TASK DETAILS:
Include the line with "COL = scene.collection" and every line before it in the entries below, echoed exactly, but not the pictures.

DATASET EXCERPTS:
..........

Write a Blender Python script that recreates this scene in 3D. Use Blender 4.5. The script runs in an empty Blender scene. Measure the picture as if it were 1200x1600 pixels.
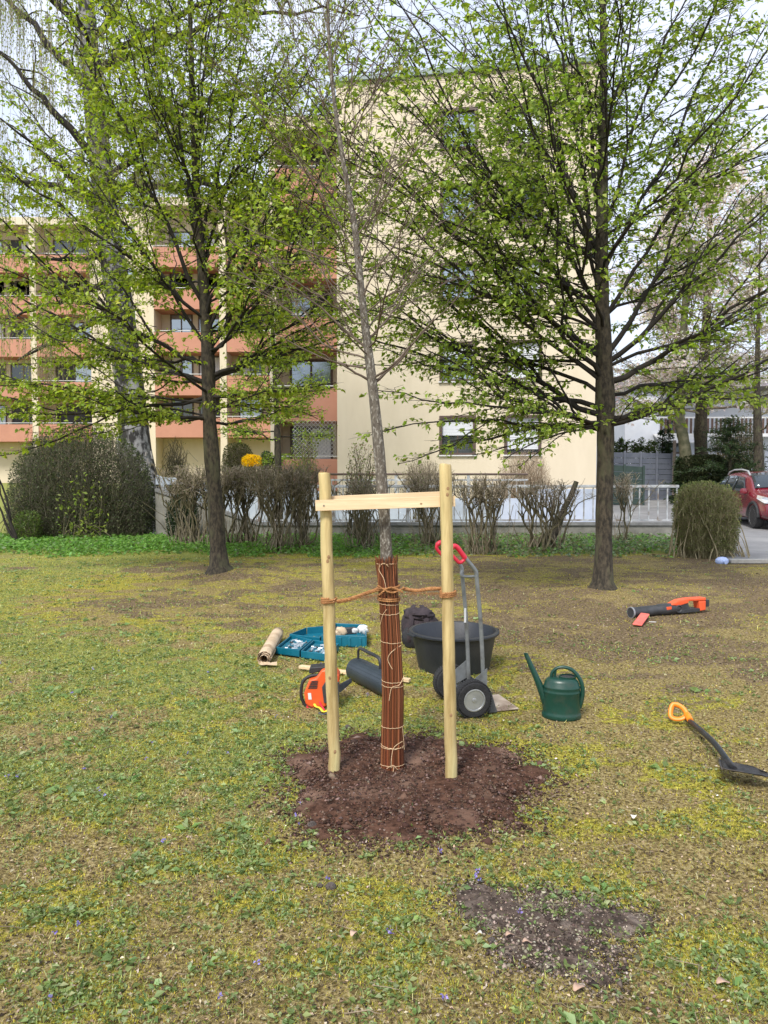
import bpy, bmesh, math, random
import numpy as np
from mathutils import Vector, Matrix
R = math.radians
random.seed(7); rng = np.random.default_rng(7)
scene = bpy.context.scene
COL = scene.collection

# ---------------------------------------------------------------- camera
CH = 1.55; F = 1160.0; PITCH = math.atan(55.0/F)
cam_d = bpy.data.cameras.new('camera'); cam = bpy.data.objects.new('camera', cam_d); COL.objects.link(cam)
cam.location = (0, 0, CH); cam.rotation_euler = (R(90)-PITCH, 0, 0)
cam_d.sensor_fit = 'VERTICAL'; cam_d.sensor_height = 36.0; cam_d.sensor_width = 27.0
cam_d.lens = 36.0*F/1600.0; cam_d.clip_start = 0.05; cam_d.clip_end = 1000
scene.camera = cam
scene.render.resolution_x = 768; scene.render.resolution_y = 1024
scene.view_settings.view_transform = 'Standard'; scene.view_settings.look = 'None'
scene.view_settings.gamma = 1.0; scene.view_settings.exposure = 0.92
# ---------------------------------------------------------------- sky and sun
SUN_EL, SUN_AZ = 50.0, 205.0          # azimuth clockwise from +Y
w = bpy.data.worlds.new('World'); scene.world = w; w.use_nodes = True
nt = w.node_tree; nt.nodes.clear()
def N(nt, t, **k):
    n = nt.nodes.new(t)
    for a, b in k.items(): setattr(n, a, b)
    return n
wo = N(nt, 'ShaderNodeOutputWorld'); bg = N(nt, 'ShaderNodeBackground'); bg.inputs['Strength'].default_value = 0.13
sky = N(nt, 'ShaderNodeTexSky', sky_type='NISHITA'); sky.sun_disc = False
sky.sun_elevation = R(SUN_EL); sky.sun_rotation = R(SUN_AZ); sky.air_density = 1.2; sky.dust_density = 3.5; sky.ozone_density = 1.0
tc = N(nt, 'ShaderNodeTexCoord'); cn = N(nt, 'ShaderNodeTexNoise'); cn.inputs['Scale'].default_value = 2.2; cn.inputs['Detail'].default_value = 7
cr = N(nt, 'ShaderNodeValToRGB'); cr.color_ramp.elements[0].position = 0.36; cr.color_ramp.elements[0].color = (0.45, 0.45, 0.45, 1)
cr.color_ramp.elements[1].position = 0.56; cr.color_ramp.elements[1].color = (0.93, 0.93, 0.93, 1)
mx = N(nt, 'ShaderNodeMixRGB'); mx.inputs['Color2'].default_value = (4.3, 4.65, 5.5, 1)
nt.links.new(tc.outputs['Generated'], cn.inputs['Vector']); nt.links.new(cn.outputs['Fac'], cr.inputs['Fac'])
nt.links.new(cr.outputs['Color'], mx.inputs['Fac']); nt.links.new(sky.outputs['Color'], mx.inputs['Color1'])
nt.links.new(mx.outputs['Color'], bg.inputs['Color']); nt.links.new(bg.outputs['Background'], wo.inputs['Surface'])
sd = bpy.data.lights.new('sun', 'SUN'); sd.energy = 2.2; sd.angle = R(14); sd.color = (1.0, 0.955, 0.88)
so = bpy.data.objects.new('sun', sd); COL.objects.link(so); so.location = (-10, -10, 30)
az = R(SUN_AZ); el = R(SUN_EL)
sv = Vector((math.sin(az)*math.cos(el), math.cos(az)*math.cos(el), math.sin(el)))
so.rotation_euler = sv.to_track_quat('Z', 'Y').to_euler()

# ---------------------------------------------------------------- helpers: measuring
def P(px, py, d):
    """World point at photograph pixel (px,py) and ground distance d, used for surveying where things stand."""
    x = (px-600.0)/F; y = -(py-800.0)/F
    fy = math.cos(PITCH)+y*math.sin(PITCH); fz = -math.sin(PITCH)+y*math.cos(PITCH)
    t = d/fy
    return Vector((x*t, d, CH+fz*t))
def G(px, py):
    y = -(py-800.0)/F
    fy = math.cos(PITCH)+y*math.sin(PITCH); fz = -math.sin(PITCH)+y*math.cos(PITCH)
    return P(px, py, fy*(-CH/fz))
def sstep(a, b, x):
    t = np.clip((x-a)/(b-a), 0, 1); return t*t*(3-2*t)
def vnoise(x, y, seed=0):
    x = np.asarray(x, float); y = np.asarray(y, float)
    xi = np.floor(x).astype(np.int64); yi = np.floor(y).astype(np.int64); fx = x-xi; fy = y-yi
    def h(a, b):
        n = (a*374761393+b*668265263+seed*1274126177) & 0xffffffff
        n = ((n ^ (n >> 13))*1274126177) & 0xffffffff
        return ((n ^ (n >> 16)) & 0xffff)/65535.0
    fx = fx*fx*(3-2*fx); fy = fy*fy*(3-2*fy)
    return (h(xi, yi)*(1-fx)+h(xi+1, yi)*fx)*(1-fy)+(h(xi, yi+1)*(1-fx)+h(xi+1, yi+1)*fx)*fy
def fbm(x, y, s, seed=0, o=4):
    v = 0; a = 1; t = 0
    for k in range(o):
        v = v+a*vnoise(x*s+17*k, y*s+31*k, seed+k); t += a; a *= .55; s *= 2.03
    return v/t
def gz(x, y):
    x = np.asarray(x, float); y = np.asarray(y, float)
    near = (fbm(x, y, .8, 3, 3)-.5)*.05*sstep(0, 3, y)
    d = np.sqrt((x-.13)**2+(y-3.85)**2)
    near = near*sstep(.8, 2.0, d)
    near = near*(1-sstep(12, 16, y))
    rise = 1.1*sstep(20, 44, y)
    mound = .10*np.exp(-((x+2.2)**2+(y-11.7)**2)/.35)+.08*np.exp(-((x-2.87)**2+(y-9.75)**2)/.3)
    return near+rise+mound

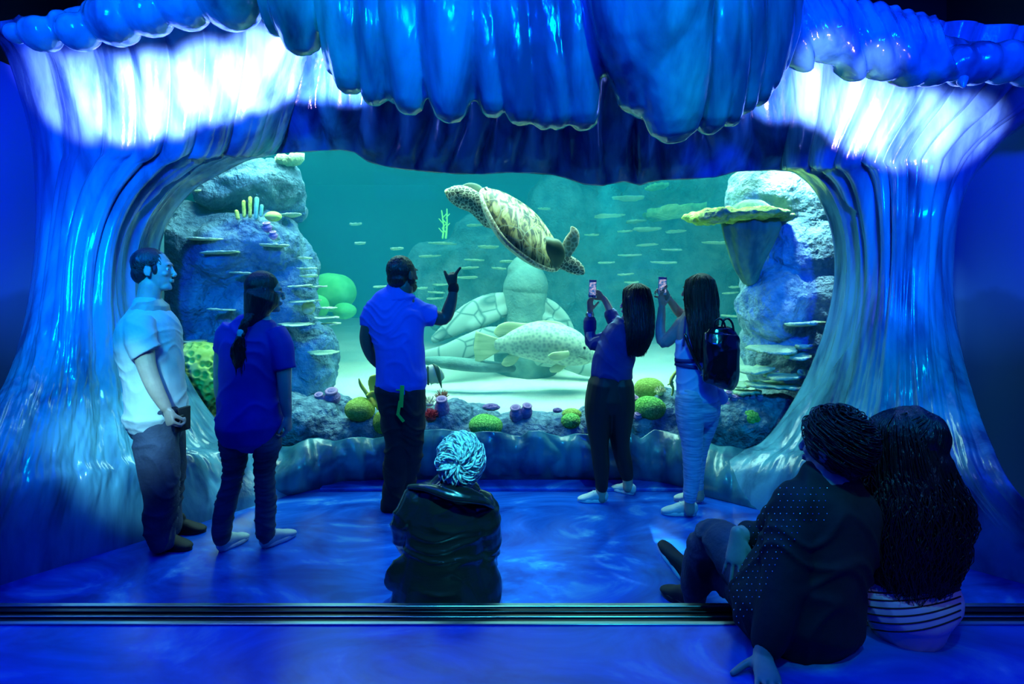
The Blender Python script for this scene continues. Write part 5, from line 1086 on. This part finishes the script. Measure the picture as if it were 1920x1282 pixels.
    def fin(name, rows, parent=g, m=fm, d=D2):
        b = MB(); b.loft([(P(x, y, d+dd), r/(F/d), .009) for x, y, dd, r in rows], sub=5, sides=14, rib=lambda a_, t_: .03*math.sin(a_*70)); return b.build(name, m, parent)
    b = MB(); n_ = 16; vs = []; c0 = P(935, 646, D2)
    for s_ in (-1, 1):
        for i in range(n_+1):
            t_ = -1+2*i/n_; y_ = 652+t_*32; x_ = 890+7*t_*t_*0+4*abs(t_)-2
            for q_ in range(7):
                f_ = q_/6; xx = 940+(x_-940)*f_; yy = 646+t_*10+(y_-646-t_*10)*f_; vs.append(P(xx, yy, D2)+V(0, s_*(.02-.016*f_)+.006*math.sin(i*3.14), 0))
    N1 = (n_+1)*7; fs = []
    for i in range(n_):
        for q_ in range(6):
            a0 = i*7+q_; fs.append((a0, a0+7, a0+8, a0+1)); fs.append((N1+a0, N1+a0+1, N1+a0+8, N1+a0+7))
    for i in range(n_): fs.append((i*7+6, (i+1)*7+6, N1+(i+1)*7+6, N1+i*7+6))
    for q_ in range(6): fs.append((q_, q_+1, N1+q_+1, N1+q_)); fs.append((n_*7+q_+1, n_*7+q_, N1+n_*7+q_, N1+n_*7+q_+1))
    b.add(vs, fs); b.build('tail_fin', fm, g)
    fin('dorsal_fin', ((932, 628, 0, 8), (940, 619, 0, 11), (955, 615, 0, 12), (975, 613, 0, 8), (990, 612, 0, 6))); fin('dorsal_fin', ((985, 612, 0, 5), (1015, 608, 0, 7), (1045, 609, 0, 6), (1065, 617, 0, 4)))
    fin('anal_fin', ((972, 663, 0, 5), (960, 673, 0, 10), (948, 680, 0, 8), (942, 682, 0, 3))); fin('pectoral_fin', ((1066, 662, -.22, 5), (1050, 667, -.26, 8), (1036, 668, -.27, 7), (1029, 668, -.27, 3))); fin('pelvic_fin', ((1060, 682, -.05, 5), (1045, 690, -.08, 8), (1032, 694, -.08, 4)))
    b = MB(); b.ell(P(1096, 652, D2-.15), (.014, .01, .014)); b.build('eye', M_rubber, g)
    b = MB(); b.tube([P(1086, 668, D2-.2), P(1104, 674, D2-.1), P(1117, 672, D2-.02)], .006, sides=6); b.build('mouth', flp, g)
    # ---- stone turtle sculpture
    D3 = 7.0; st_ = mat('weathered_statue', (.08, .2, .2), (.18, .34, .3), scale=4, rough=.85, bump=.5, bscale=30)
    sc_ = mat('statue_scales', (.06, .16, .16), (.3, .44, .4), scale=3.6, kind='edge', rough=.85, ramp=(.0, .05))
    s = thing('turtle_statue', 'sunken giant stone turtle sculpture with domed head and spread flippers', 'sculpture', P(985, 680, D3)); f7 = Fig(D3)
    b = MB(); b.loft(f7.st([(988, 690, .15, 60, 60), (985, 650, .1, 58, 60), (984, 610, 0, 40, 44), (984, 575, 0, 40, 44), (985, 545, 0, 41, 44), (984, 520, 0, 34, 38), (982, 506, 0, 20, 22)]), sub=5, sides=28); b.build('neck', st_, s, disp=rocky(.012, 3))
    b = MB(); b.loft(f7.st([(985, 541, 0, 43, 47), (985, 532, 0, 42, 46), (982, 515, 0, 36, 40), (978, 500, 0, 22, 24)]), sub=5, sides=28); b.ell(P(966, 507, D3), (.1, .14, .1)); b.build('head', st_, s, voxel=.025, smooth=3)
    b = MB(); b.loft(f7.st([(950, 565, 0, 18, 16), (918, 572, -.15, 22, 14), (880, 592, -.3, 24, 10), (845, 616, -.4, 18, 8), (812, 638, -.45, 8, 5)]), sub=5, sides=18); b.loft(f7.st([(950, 580, -.1, 12, 10), (915, 596, -.25, 13, 9), (880, 612, -.35, 12, 8)]), sub=4, sides=14); b.build('shoulder_flipper', sc_, s, voxel=.025, smooth=2)
    b = MB(); b.loft(f7.st([(960, 640, -.2, 22, 14), (920, 638, -.35, 26, 12), (880, 650, -.45, 24, 10), (840, 664, -.5, 20, 8), (800, 668, -.55, 12, 6), (770, 670, -.55, 5, 4)]), sub=5, sides=18); b.build('front_flipper', sc_, s)
    b = MB(); b.loft(f7.st([(1015, 570, 0, 16, 16), (1035, 580, .0, 15, 14), (1055, 600, 0, 14, 10), (1070, 625, 0, 10, 8)]), sub=5, sides=16); b.loft(f7.st([(1005, 590, -.1, 12, 10), (1030, 606, -.1, 11, 10), (1055, 622, -.1, 9, 8)]), sub=5, sides=14); b.build('shoulder_flipper', sc_, s, voxel=.025, smooth=2)
    b = MB(); b.loft(f7.st([(1010, 660, -.2, 26, 20), (1060, 668, -.3, 24, 16), (1100, 690, -.4, 16, 10), (1125, 700, -.4, 5, 5)]), sub=5, sides=16); b.build('front_flipper', sc_, s)
    b = MB(); b.loft(f7.st([(800, 676, -.9, 8, 10), (840, 680, -.95, 12, 16), (900, 686, -.95, 12, 16), (960, 690, -.9, 8, 12)]), sub=4, sides=14); b.build('shell_edge', st_, s)
    # ---- bannerfish half hidden behind the man
    h = thing('angelfish', 'tall pale striped angelfish behind the pointing man, near the sand', 'fish', P(808, 705, 5.3)); cf = mat('cream_fish', (.75, .78, .55), rough=.5)
    b = MB(); b.loft([(P(x, y, 5.3), r/(F/5.3), t_) for x, y, r, t_ in ((793, 706, 5, .01), (799, 705, 12, .03), (807, 703, 19, .035), (815, 704, 19, .03), (822, 708, 14, .02), (827, 713, 9, .01))], sub=5, sides=18); b.build('body', cf, h)
    bl = mat('fish_stripe', (.03, .09, .06), rough=.5)
    b = MB(); b.loft([(P(812, 682, 5.3), .006, .006), (P(819, 690, 5.27), .02, .02), (P(824, 710, 5.28), .016, .02), (P(828, 727, 5.29), .004, .006)], sub=5, sides=12); b.build('stripe', bl, h)
    b = MB(); b.loft([(P(802, 688, 5.28), .01, .01), (P(801, 704, 5.262), .014, .012), (P(803, 720, 5.28), .01, .01)], sub=5, sides=10); b.build('stripe', bl, h)
# ------------------------------------------------------------------ light and camera
def spot(name, loc, tgt, e, col, size=40, blend=.5, r=.1):
    L = bpy.data.lights.new(name, 'SPOT'); L.energy = e; L.color = col; L.spot_size = math.radians(size); L.spot_blend = blend; L.shadow_soft_size = r
    o = bpy.data.objects.new(name, L); C.objects.link(o); o.location = loc; o.rotation_euler = (Vector(tgt)-Vector(loc)).to_track_quat('-Z', 'Y').to_euler(); return o
def area(name, loc, tgt, e, col, sx, sy, spread=180):
    L = bpy.data.lights.new(name, 'AREA'); L.shape = 'RECTANGLE'; L.size = sx; L.size_y = sy; L.energy = e; L.color = col; L.spread = math.radians(spread)
    o = bpy.data.objects.new(name, L); C.objects.link(o); o.location = loc; o.rotation_euler = (Vector(tgt)-Vector(loc)).to_track_quat('-Z', 'Y').to_euler(); return o
WATER = (.085, .06)
BLUE = (.0, .045, 1.0); VIO = (.5, .36, 1.0); CYAN = (.0, .55, 1.0); TEAL = (.0, .85, .8)
def build_lights():
    # hall spotlights: saturated floods from above, violet-white lip beams from added unseen low uplights
    spot('spot_blue_left', (-1.4, .7, 2.9), P(250, 330, 4.0), 900, BLUE, 46, .6, .08)
    spot('spot_blue_right', (1.5, .7, 2.9), P(1660, 290, 4.0), 850, BLUE, 48, .6, .08)
    spot('spot_blue_centre', (0, .4, 3.7), P(1000, 260, 4.3), 420, BLUE, 64, .8, .1)
    for i, (px, py, sz, e) in enumerate(((130, 142, 9, .6), (215, 138, 9.5, 1.1), (300, 132, 9.5, 1.1), (400, 120, 9.5, 1.1), (490, 115, 9.5, 1.3), (580, 122, 9.5, 1.8), (650, 145, 8, 1.8), (1470, 175, 8, 1), (1545, 165, 8, 1), (1625, 180, 9, 1.2), (1710, 200, 9, .9), (1790, 215, 9, .5), (1550, 72, 6, .12), (1650, 90, 5, .1))):
        spot('spot_beam', ((px-960)/1100*1.0, 1.2, 1.0), P(px, py, 4.2 if i < 12 else 3.1), 6500*e, VIO, sz, .6, .03)
    spot('spot_low_left', (-1.8, .9, 3.0), P(210, 600, 3.7), 330, CYAN, 40, .9, .08)
    spot('spot_low_right', (1.9, 1.0, 3.0), P(1680, 560, 3.7), 260, CYAN, 40, .9, .08)
    spot('spot_hot_left', (-1.5, .9, 2.6), P(235, 800, 3.4), 800, (.3, .85, 1), 15, .9, .05)
    spot('spot_person', (-1.0, .5, 3.2), P(285, 600, 3.5), 170, (.05, .7, 1), 14, .6, .08)
    spot('spot_hair', (-.1, .9, 4.0), V(-.24, 2.8, .75), 1000, (.08, .9, 1), 17, .9, .06)
    spot('fill_striped_top', (1.3, -.3, 3.6), P(1700, 1130, 2.1), 60, (.35, .42, 1), 12, .8, .05)  # added unseen fill that brightens the striped top
    spot('spot_floor_cyan', (.9, .6, 4.0), V(.92, 3.3, .3), 220, (.03, .75, .95), 40, .8, .1)
    area('ceiling_wash', (0, 2.4, 4.3), (0, 3.0, 0), 170, BLUE, 5, 3)
    area('front_wash', (0, -1.0, 3.6), (0, 4.4, 1.8), 30, BLUE, 5, 1)
    spot('spot_crest', (.9, .4, 3.6), P(1050, 90, 2.8), 210, (.0, .5, 1), 60, .8, .05); spot('spot_crest', (-1.3, .4, 3.6), P(400, 40, 3.1), 130, (.0, .85, .9), 60, .8, .05)
    area('wall_wash_left', (-3.0, 2.6, 4.2), (-3.6, 4.2, 1.8), 26, BLUE, .6, 1.6); area('wall_wash_right', (3.0, 2.6, 4.2), (3.6, 4.2, 1.8), 20, BLUE, .6, 1.6)
    # tank lamps over the water, added fills by the window, one beam through it
    area('tank_lamp_near', (0, 5.2, 3.4), (0, 5.3, 0), 90, (.5, 1, .75), 6, .3, 130)
    area('tank_lamp_front', (0, 5.9, 3.5), (0, 6.1, 0), 170, (.40, 1, .88), 6, .9, 130)
    area('tank_lamp_middle', (0, 8, 3.5), (0, 8, 0), 72, (.15, .92, 1), 9, 2, 150)
    area('tank_lamp_rear', (0, 10.8, 3.5), (0, 10.8, 0), 30, (.2, .9, 1), 10, 1.2, 150)
    spot('tank_fill_right', (1.0, 4.98, 3.3), V(2.7, 5.5, 1.5), 130, (.4, .95, 1), 60, .8, .05)  # added unseen fill for the dark side of the rock column
    spot('tank_fill_right', (2.35, 4.95, 2.9), V(2.8, 5.4, 1.1), 300, (.45, .95, 1), 85, .8, .05); spot('tank_fill_left', (-2.2, 4.95, 2.9), V(-2.8, 5.5, 1.5), 60, (.35, .9, 1), 85, .8, .05)  # two more added fills, hidden behind the header
    spot('tank_fill_left', (-1.7, 4.98, 3.2), V(-2.8, 5.4, 1.3), 170, (.5, 1, .8), 75, .8, .05)  # added unseen fill for the left reef and honeycomb coral
    spot('tank_beam', (.9, 6.0, 3.3), V(.78, 3.5, 0), 2600, (.3, 1, .8), 9, .5, .03)
def build_camera():
    c = bpy.data.cameras.new('camera'); c.sensor_width = 36; c.sensor_fit = 'HORIZONTAL'; c.lens = 36*F/1920; c.shift_y = -(641-533)/1920; c.clip_start = .05
    o = bpy.data.objects.new('camera', c); C.objects.link(o); o.location = (0, 0, H); o.rotation_euler = (math.pi/2, 0, 0); bpy.context.scene.camera = o
    sc = bpy.context.scene; sc.view_settings.view_transform = 'Standard'; sc.view_settings.look = 'None'; sc.view_settings.exposure = 0; sc.view_settings.gamma = 1; sc.view_settings.use_curve_mapping = False
    w = bpy.data.worlds.new('world'); sc.world = w; w.use_nodes = True; w.node_tree.nodes['Background'].inputs[0].default_value = (.0, .001, .006, 1); w.node_tree.nodes['Background'].inputs[1].default_value = 1
    try:
        cy = sc.cycles; cy.max_bounces = 6; cy.diffuse_bounces = 2; cy.glossy_bounces = 3; cy.transparent_max_bounces = 12; cy.transmission_bounces = 4; cy.volume_bounces = 1; cy.use_denoising = True
        cy.sample_clamp_indirect = 4; cy.caustics_reflective = False; cy.caustics_refractive = False
    except Exception: pass
import time
for fn in (build_shell, build_wave, build_tank, build_reef, build_animals, man_white, woman_braid, man_pointing, girl_phone, girl_backpack, person_leather, man_seated, woman_seated, build_lights, build_camera):
    t0 = time.time(); fn(); print('BUILT', fn.__name__, round(time.time()-t0, 1))
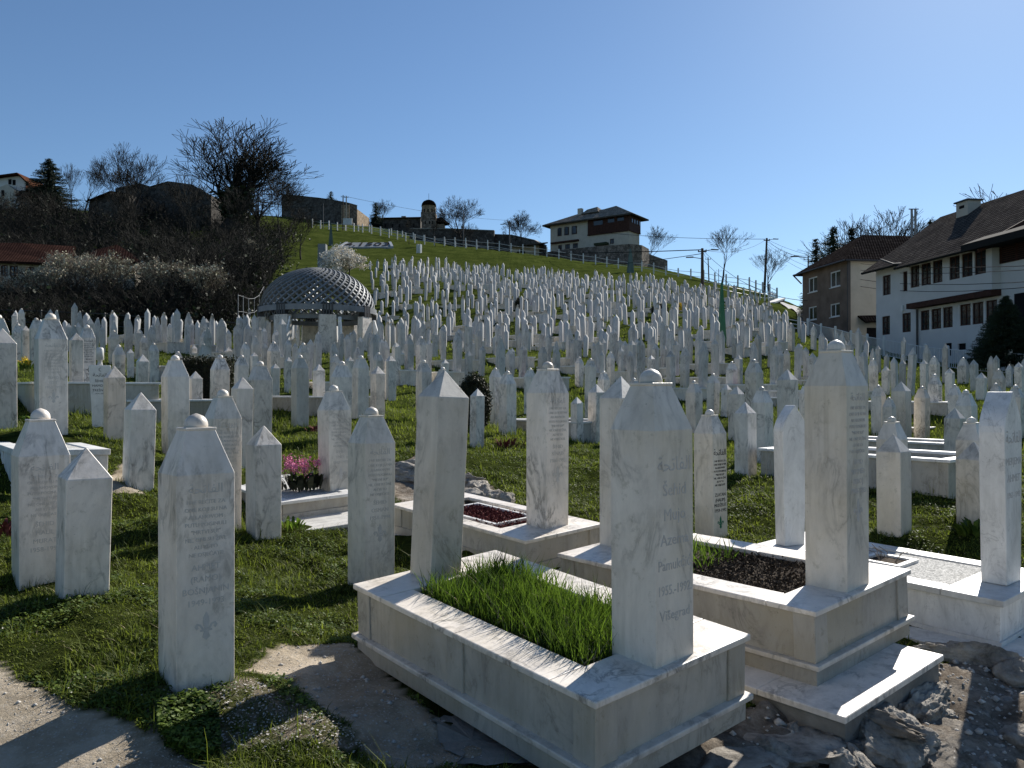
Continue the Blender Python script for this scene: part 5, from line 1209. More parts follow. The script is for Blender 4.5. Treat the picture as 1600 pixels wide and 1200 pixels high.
# ------------------------------------------------------------------ obelisks, poles, wires, fences
def obelisk(px, py0, py1, d, w, m, lab):
    a, b_ = P(px, py0, d), P(px, py1, d); z = min(Z(a[0], a[1]), a[2]); o = MB().loft([sq(w*1.25, z-.3), sq(w*1.25, z+.15), sq(w, z+.16), sq(w*.22, b_[2]-.1), sq(w*.05, b_[2])]).build('obelisk', m)
    o.location = (a[0], a[1], 0); o.rotation_euler = (0, 0, R(12)); return props(o, lab, 'obelisk')
obelisk(1128, 552, 440, 44, .42, M['green_metal'], 'tall tapering green obelisk among the gravestones, right of centre')
obelisk(985, 434, 388, 118, 1.0, M['spire_grey'], 'grey green obelisk at the top of the slope below the museum house')
obelisk(517, 396, 350, 138, 1.0, M['spire_grey'], 'grey green obelisk on the lawn left of the number panel')
o = MB().loft([sq(.9, -1), sq(.8, 3.1)]).build('stone_pillar', M['grey_slate']); p = P(504, 425, 84); o.location = (p[0], p[1], Z(p[0], p[1])); props(o, 'grey stone pillar behind the lattice dome', 'pillar')
ends = {}
def pole(key, px, top, base, d, r, m, lab, lamps=(), tilt=0):
    a = P(px, base, d); z = Z(a[0], a[1]); t = P(px, top, d); o = empty('utility_pole', (a[0], a[1], z), lab, 'pole')
    hh = t[2]-z; q = (tilt*hh, 0, hh); mb = MB(); mb.tube([(0, 0, -.5), q], [r*1.2, r*.8], 8); mb.build('post', m, o)
    mb = MB(); mb.tube([(q[0]-.45, 0, hh-.35), (q[0]+.45, 0, hh-.35)], r*.35, 6)
    for k in (-.4, 0, .4): mb.tube([(q[0]+k, 0, hh-.35), (q[0]+k, 0, hh-.12)], r*.35, 6)
    mb.build('crossarm', M['dark_metal'], o)
    for (sx, dz) in lamps:
        mb = MB(); mb.tube([(q[0], 0, hh+dz), (q[0]+sx*1.0, 0, hh+dz+.15)], .04, 6); ar = mb.build('lamp_arm', M['steel'], o)
        mb = MB(); c = (q[0]+sx*1.35, 0, hh+dz+.16); mb.loft([[(c[0]-sx*.4, -.1, c[2]-.05), (c[0]-sx*.4, .1, c[2]-.05), (c[0]-sx*.4, .1, c[2]+.08), (c[0]-sx*.4, -.1, c[2]+.08)], [(c[0]+sx*.35, -.13, c[2]-.06), (c[0]+sx*.35, .13, c[2]-.06), (c[0]+sx*.35, .13, c[2]+.03), (c[0]+sx*.35, -.13, c[2]+.03)]]); mb.build('lamp_head', M['steel'], ar)
    ends[key] = np.array([a[0]+q[0], a[1], z+hh-.15]); return o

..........

TASK ANSWER:
Write a Blender Python script that recreates this scene in 3D. Use Blender 4.5. The script runs in an empty Blender scene. Measure the picture as if it were 1200x1600 pixels.
import bpy, bmesh, math, random
import numpy as np
from mathutils import Vector, Matrix
R = math.radians
random.seed(7); rng = np.random.default_rng(7)
scene = bpy.context.scene
COL = scene.collection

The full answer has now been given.